# START OF Supplied material

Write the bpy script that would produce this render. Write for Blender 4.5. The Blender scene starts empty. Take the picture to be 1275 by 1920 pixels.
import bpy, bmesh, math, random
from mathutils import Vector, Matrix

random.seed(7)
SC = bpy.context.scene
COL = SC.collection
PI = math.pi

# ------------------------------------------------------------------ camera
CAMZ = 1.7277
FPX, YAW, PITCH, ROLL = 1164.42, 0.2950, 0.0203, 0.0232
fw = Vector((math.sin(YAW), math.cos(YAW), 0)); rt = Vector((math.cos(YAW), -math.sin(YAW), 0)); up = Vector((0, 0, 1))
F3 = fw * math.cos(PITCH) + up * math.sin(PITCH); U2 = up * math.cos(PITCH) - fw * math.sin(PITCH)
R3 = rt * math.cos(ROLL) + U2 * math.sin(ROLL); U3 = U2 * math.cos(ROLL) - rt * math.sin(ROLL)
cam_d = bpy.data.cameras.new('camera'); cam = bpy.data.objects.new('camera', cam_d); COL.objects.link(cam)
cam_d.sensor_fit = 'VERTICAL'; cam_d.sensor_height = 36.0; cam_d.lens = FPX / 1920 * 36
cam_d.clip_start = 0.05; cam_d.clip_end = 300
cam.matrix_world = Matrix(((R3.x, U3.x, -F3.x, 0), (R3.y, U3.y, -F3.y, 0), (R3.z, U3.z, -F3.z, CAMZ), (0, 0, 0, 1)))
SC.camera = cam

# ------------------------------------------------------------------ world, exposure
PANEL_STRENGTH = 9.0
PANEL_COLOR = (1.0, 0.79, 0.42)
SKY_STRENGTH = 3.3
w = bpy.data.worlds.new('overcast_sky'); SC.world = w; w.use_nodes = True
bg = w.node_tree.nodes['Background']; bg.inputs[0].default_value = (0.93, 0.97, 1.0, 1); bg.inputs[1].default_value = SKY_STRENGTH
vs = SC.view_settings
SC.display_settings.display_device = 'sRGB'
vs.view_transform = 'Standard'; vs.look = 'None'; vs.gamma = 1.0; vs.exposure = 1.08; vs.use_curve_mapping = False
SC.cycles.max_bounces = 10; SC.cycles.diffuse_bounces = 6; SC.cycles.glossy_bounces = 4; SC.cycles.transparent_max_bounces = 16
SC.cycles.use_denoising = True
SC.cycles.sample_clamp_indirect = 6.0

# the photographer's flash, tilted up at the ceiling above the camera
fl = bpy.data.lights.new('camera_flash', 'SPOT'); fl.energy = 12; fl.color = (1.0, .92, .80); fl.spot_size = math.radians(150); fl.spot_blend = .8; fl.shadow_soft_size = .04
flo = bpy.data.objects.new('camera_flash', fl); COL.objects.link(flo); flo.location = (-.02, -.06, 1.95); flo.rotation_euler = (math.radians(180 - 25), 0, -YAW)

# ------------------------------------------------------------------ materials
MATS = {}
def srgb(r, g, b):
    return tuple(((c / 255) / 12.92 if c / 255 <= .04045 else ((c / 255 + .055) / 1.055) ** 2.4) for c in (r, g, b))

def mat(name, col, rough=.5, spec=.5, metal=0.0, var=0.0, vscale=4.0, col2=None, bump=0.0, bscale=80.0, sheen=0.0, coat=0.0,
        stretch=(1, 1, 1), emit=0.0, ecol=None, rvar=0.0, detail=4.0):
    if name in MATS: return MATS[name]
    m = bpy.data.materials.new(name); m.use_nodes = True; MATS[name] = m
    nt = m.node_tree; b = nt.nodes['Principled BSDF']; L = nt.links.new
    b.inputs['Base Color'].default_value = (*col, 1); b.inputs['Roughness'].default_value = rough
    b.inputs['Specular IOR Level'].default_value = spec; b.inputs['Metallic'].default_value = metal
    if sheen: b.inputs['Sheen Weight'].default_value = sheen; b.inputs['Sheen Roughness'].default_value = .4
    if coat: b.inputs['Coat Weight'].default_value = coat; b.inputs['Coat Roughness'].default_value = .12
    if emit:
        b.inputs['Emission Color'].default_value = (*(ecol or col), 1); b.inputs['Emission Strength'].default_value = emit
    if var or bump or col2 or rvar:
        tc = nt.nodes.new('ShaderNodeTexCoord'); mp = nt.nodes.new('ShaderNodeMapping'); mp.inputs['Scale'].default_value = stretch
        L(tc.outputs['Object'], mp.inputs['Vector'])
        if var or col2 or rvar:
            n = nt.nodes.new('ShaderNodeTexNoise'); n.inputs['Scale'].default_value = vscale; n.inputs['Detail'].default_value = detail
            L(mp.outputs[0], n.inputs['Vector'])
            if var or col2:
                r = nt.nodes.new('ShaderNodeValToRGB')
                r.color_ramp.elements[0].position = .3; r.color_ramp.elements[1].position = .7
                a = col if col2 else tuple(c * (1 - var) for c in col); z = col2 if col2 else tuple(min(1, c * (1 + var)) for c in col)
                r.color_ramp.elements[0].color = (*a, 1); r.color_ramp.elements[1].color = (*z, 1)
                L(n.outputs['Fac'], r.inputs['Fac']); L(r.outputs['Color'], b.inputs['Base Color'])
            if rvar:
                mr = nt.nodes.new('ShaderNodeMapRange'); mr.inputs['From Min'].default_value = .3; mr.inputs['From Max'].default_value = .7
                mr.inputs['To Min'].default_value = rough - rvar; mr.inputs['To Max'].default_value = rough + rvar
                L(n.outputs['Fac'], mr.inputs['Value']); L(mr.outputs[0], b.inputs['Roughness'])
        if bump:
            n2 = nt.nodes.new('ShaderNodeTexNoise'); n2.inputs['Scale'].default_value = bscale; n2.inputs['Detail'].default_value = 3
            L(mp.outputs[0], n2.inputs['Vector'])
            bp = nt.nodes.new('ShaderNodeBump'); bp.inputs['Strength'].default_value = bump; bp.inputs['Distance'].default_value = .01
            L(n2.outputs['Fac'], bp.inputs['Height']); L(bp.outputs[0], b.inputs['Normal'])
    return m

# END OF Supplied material

Task description »
Restate the whole listing exactly, leaving out nothing.

Answer in full »
Write the bpy script that would produce this render. Write for Blender 4.5. The Blender scene starts empty. Take the picture to be 1275 by 1920 pixels.
import bpy, bmesh, math, random
from mathutils import Vector, Matrix

random.seed(7)
SC = bpy.context.scene
COL = SC.collection
PI = math.pi

# ------------------------------------------------------------------ camera
CAMZ = 1.7277
FPX, YAW, PITCH, ROLL = 1164.42, 0.2950, 0.0203, 0.0232
fw = Vector((math.sin(YAW), math.cos(YAW), 0)); rt = Vector((math.cos(YAW), -math.sin(YAW), 0)); up = Vector((0, 0, 1))
F3 = fw * math.cos(PITCH) + up * math.sin(PITCH); U2 = up * math.cos(PITCH) - fw * math.sin(PITCH)
R3 = rt * math.cos(ROLL) + U2 * math.sin(ROLL); U3 = U2 * math.cos(ROLL) - rt * math.sin(ROLL)
cam_d = bpy.data.cameras.new('camera'); cam = bpy.data.objects.new('camera', cam_d); COL.objects.link(cam)
cam_d.sensor_fit = 'VERTICAL'; cam_d.sensor_height = 36.0; cam_d.lens = FPX / 1920 * 36
cam_d.clip_start = 0.05; cam_d.clip_end = 300
cam.matrix_world = Matrix(((R3.x, U3.x, -F3.x, 0), (R3.y, U3.y, -F3.y, 0), (R3.z, U3.z, -F3.z, CAMZ), (0, 0, 0, 1)))
SC.camera = cam

# ------------------------------------------------------------------ world, exposure
PANEL_STRENGTH = 9.0
PANEL_COLOR = (1.0, 0.79, 0.42)
SKY_STRENGTH = 3.3
w = bpy.data.worlds.new('overcast_sky'); SC.world = w; w.use_nodes = True
bg = w.node_tree.nodes['Background']; bg.inputs[0].default_value = (0.93, 0.97, 1.0, 1); bg.inputs[1].default_value = SKY_STRENGTH
vs = SC.view_settings
SC.display_settings.display_device = 'sRGB'
vs.view_transform = 'Standard'; vs.look = 'None'; vs.gamma = 1.0; vs.exposure = 1.08; vs.use_curve_mapping = False
SC.cycles.max_bounces = 10; SC.cycles.diffuse_bounces = 6; SC.cycles.glossy_bounces = 4; SC.cycles.transparent_max_bounces = 16
SC.cycles.use_denoising = True
SC.cycles.sample_clamp_indirect = 6.0

# the photographer's flash, tilted up at the ceiling above the camera
fl = bpy.data.lights.new('camera_flash', 'SPOT'); fl.energy = 12; fl.color = (1.0, .92, .80); fl.spot_size = math.radians(150); fl.spot_blend = .8; fl.shadow_soft_size = .04
flo = bpy.data.objects.new('camera_flash', fl); COL.objects.link(flo); flo.location = (-.02, -.06, 1.95); flo.rotation_euler = (math.radians(180 - 25), 0, -YAW)

# ------------------------------------------------------------------ materials
MATS = {}
def srgb(r, g, b):
    return tuple(((c / 255) / 12.92 if c / 255 <= .04045 else ((c / 255 + .055) / 1.055) ** 2.4) for c in (r, g, b))

def mat(name, col, rough=.5, spec=.5, metal=0.0, var=0.0, vscale=4.0, col2=None, bump=0.0, bscale=80.0, sheen=0.0, coat=0.0,
        stretch=(1, 1, 1), emit=0.0, ecol=None, rvar=0.0, detail=4.0):
    if name in MATS: return MATS[name]
    m = bpy.data.materials.new(name); m.use_nodes = True; MATS[name] = m
    nt = m.node_tree; b = nt.nodes['Principled BSDF']; L = nt.links.new
    b.inputs['Base Color'].default_value = (*col, 1); b.inputs['Roughness'].default_value = rough
    b.inputs['Specular IOR Level'].default_value = spec; b.inputs['Metallic'].default_value = metal
    if sheen: b.inputs['Sheen Weight'].default_value = sheen; b.inputs['Sheen Roughness'].default_value = .4
    if coat: b.inputs['Coat Weight'].default_value = coat; b.inputs['Coat Roughness'].default_value = .12
    if emit:
        b.inputs['Emission Color'].default_value = (*(ecol or col), 1); b.inputs['Emission Strength'].default_value = emit
    if var or bump or col2 or rvar:
        tc = nt.nodes.new('ShaderNodeTexCoord'); mp = nt.nodes.new('ShaderNodeMapping'); mp.inputs['Scale'].default_value = stretch
        L(tc.outputs['Object'], mp.inputs['Vector'])
        if var or col2 or rvar:
            n = nt.nodes.new('ShaderNodeTexNoise'); n.inputs['Scale'].default_value = vscale; n.inputs['Detail'].default_value = detail
            L(mp.outputs[0], n.inputs['Vector'])
            if var or col2:
                r = nt.nodes.new('ShaderNodeValToRGB')
                r.color_ramp.elements[0].position = .3; r.color_ramp.elements[1].position = .7
                a = col if col2 else tuple(c * (1 - var) for c in col); z = col2 if col2 else tuple(min(1, c * (1 + var)) for c in col)
                r.color_ramp.elements[0].color = (*a, 1); r.color_ramp.elements[1].color = (*z, 1)
                L(n.outputs['Fac'], r.inputs['Fac']); L(r.outputs['Color'], b.inputs['Base Color'])
            if rvar:
                mr = nt.nodes.new('ShaderNodeMapRange'); mr.inputs['From Min'].default_value = .3; mr.inputs['From Max'].default_value = .7
                mr.inputs['To Min'].default_value = rough - rvar; mr.inputs['To Max'].default_value = rough + rvar
                L(n.outputs['Fac'], mr.inputs['Value']); L(mr.outputs[0], b.inputs['Roughness'])
        if bump:
            n2 = nt.nodes.new('ShaderNodeTexNoise'); n2.inputs['Scale'].default_value = bscale; n2.inputs['Detail'].default_value = 3
            L(mp.outputs[0], n2.inputs['Vector'])
            bp = nt.nodes.new('ShaderNodeBump'); bp.inputs['Strength'].default_value = bump; bp.inputs['Distance'].default_value = .01
            L(n2.outputs['Fac'], bp.inputs['Height']); L(bp.outputs[0], b.inputs['Normal'])
    return m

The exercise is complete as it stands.